By 1937 about the only record left was to fly around the world. Earhart took off May 20 from Oakland, California, with her navigator. Fred Noonan. The plane was to fly east roughly along the equator. In Miami, the 38-year-old Earhart told a reporter, “I have a feeling there is just about one more good flight left in my system and I hope this is it.” It was spoken to the reporter in secrecy. Only after her twin-engine Lockheed Electra was one hundred miles off the coast and headed for Puerto Rico did that world learn that Earhart had set out to do what no one had done before.

Through the month of June, Americans followed her across Africa and Asia. She survived buckled landing gear in Chad, sandstorms in Middle East, and monsoons near Calcutta. Trouble with the plane’s navigational instruments was repaired in Bandung, Java. In Australia, facing their longest flights across the Pacific, Earhart and Noonan dumped some baggage to lighten the load, including their parachutes. "A parachute would not help over the Pacific,” Earhart said.

When they arrived in Lae, New Guinea, on June 30, the female pilot and her navigator had traveled about 22,000 miles in forty days. She hoped to be home for the Fourth of July. But again, the navigational equipment was malfunctioning. Its performance was crucial, as the small plane would be aiming for Howland Island, a speck in the central Pacific 2,556 miles away. Already, back in Miami, Earhart had removed a 250-foot wire trailing antenna because it was too cumbersome. Over the empty seas the antenna might have picked up radio waves to guide the plane to the tiny island.

Earhart and Noonan took off July 2 (July 1 in the United States) at 10:30 A.M. with 1,150 gallons of fuel, more than enough for the journey. Two American ships were stationed on either side of Howland Island to offer assistance. Tracking radios heard regularly from Earhart through the day and the following night. At 6:45 A.M. the next day Earhart radioed with some urgency, “Please take a bearing on us, and report in half hour. I will make a noise in the microphone. About one hundred miles out.” At 7:42 A.M., three minutes before her scheduled broadcast, Earhart pressed, “We must be on you. But cannot see you. But gas is running low. Been unable to reach you by radio. We are flying at altitude 1,000 feet.” At 7:58: “We are circling but cannot hear you.” Apparently, the plane’s radio was unable to receive messages.

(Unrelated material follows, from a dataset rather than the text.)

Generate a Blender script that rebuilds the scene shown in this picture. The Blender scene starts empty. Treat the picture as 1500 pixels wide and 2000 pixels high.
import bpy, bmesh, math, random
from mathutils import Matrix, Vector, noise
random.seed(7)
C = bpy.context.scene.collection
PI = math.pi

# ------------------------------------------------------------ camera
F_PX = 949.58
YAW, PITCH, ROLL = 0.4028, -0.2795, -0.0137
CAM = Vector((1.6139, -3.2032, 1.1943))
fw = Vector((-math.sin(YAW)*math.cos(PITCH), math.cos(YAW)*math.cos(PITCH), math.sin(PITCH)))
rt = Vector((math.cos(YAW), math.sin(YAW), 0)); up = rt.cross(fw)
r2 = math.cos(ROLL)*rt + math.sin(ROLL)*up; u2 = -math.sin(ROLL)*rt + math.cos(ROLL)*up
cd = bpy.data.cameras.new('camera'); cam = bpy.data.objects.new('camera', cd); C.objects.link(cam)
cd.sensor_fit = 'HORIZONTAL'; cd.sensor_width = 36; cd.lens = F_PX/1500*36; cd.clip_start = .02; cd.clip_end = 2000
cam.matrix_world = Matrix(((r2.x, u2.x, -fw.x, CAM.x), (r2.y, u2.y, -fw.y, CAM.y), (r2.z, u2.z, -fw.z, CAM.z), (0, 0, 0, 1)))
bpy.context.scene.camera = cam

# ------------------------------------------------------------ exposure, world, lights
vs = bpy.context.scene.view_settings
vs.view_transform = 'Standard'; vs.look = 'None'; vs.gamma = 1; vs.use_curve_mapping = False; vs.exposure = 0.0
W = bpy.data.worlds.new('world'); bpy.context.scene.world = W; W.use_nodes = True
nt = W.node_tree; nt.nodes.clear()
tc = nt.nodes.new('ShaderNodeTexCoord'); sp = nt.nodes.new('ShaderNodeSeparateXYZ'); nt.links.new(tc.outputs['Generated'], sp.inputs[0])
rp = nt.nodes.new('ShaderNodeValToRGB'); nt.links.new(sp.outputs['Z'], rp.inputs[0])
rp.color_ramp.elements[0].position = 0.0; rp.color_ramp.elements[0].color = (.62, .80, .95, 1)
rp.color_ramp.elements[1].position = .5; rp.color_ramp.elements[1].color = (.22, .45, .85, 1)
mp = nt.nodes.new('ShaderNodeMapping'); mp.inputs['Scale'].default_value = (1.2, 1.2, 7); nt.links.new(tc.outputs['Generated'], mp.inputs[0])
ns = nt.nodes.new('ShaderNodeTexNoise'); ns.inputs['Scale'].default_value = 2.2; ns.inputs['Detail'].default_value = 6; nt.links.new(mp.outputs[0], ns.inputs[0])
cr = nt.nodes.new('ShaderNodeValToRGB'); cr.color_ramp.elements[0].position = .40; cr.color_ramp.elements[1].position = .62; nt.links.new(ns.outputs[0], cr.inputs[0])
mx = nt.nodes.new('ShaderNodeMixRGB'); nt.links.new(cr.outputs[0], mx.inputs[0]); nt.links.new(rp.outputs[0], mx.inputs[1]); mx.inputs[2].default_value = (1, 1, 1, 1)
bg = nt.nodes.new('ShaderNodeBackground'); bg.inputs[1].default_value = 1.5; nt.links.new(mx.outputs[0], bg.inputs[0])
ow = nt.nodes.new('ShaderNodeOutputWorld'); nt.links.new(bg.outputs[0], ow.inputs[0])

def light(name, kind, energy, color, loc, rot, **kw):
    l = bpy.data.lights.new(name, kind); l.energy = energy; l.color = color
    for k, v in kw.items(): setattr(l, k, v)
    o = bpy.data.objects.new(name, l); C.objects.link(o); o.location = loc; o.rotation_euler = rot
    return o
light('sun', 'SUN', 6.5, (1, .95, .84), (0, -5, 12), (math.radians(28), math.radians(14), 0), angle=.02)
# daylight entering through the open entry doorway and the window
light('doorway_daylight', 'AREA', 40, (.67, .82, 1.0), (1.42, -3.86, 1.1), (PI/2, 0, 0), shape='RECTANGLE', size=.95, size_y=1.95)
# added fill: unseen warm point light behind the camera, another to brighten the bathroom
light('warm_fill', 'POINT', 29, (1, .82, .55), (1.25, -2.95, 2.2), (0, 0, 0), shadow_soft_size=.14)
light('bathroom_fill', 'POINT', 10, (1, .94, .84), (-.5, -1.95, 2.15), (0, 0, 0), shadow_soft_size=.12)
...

At 8:45 A.M. Earhart gave their position – at least as recorded by the plane’s troublesome navigational equipment – then said, “We are running north and south.” That meant Earhart was zigzagging over the ocean hoping to spot land. It was the last the ground crews heard from the pilot. At 10 A.M. it was presumed that the plane would have run out of fuel.

Still there was the desperate hope that Earhart had been able to land the plane in the choppy sea, where it was designed to float. It was also possible that she could have landed on the beach of another island and was awaiting rescue. As Americans, stunned by Earhart’s disappearance, followed intently, a massive naval and air search swept 250,000 square miles for sixteen days before giving up. Based on her last radio transmissions, naval officials believed she most likely ran out of fuel and crashed within one hundred miles of Howland Island.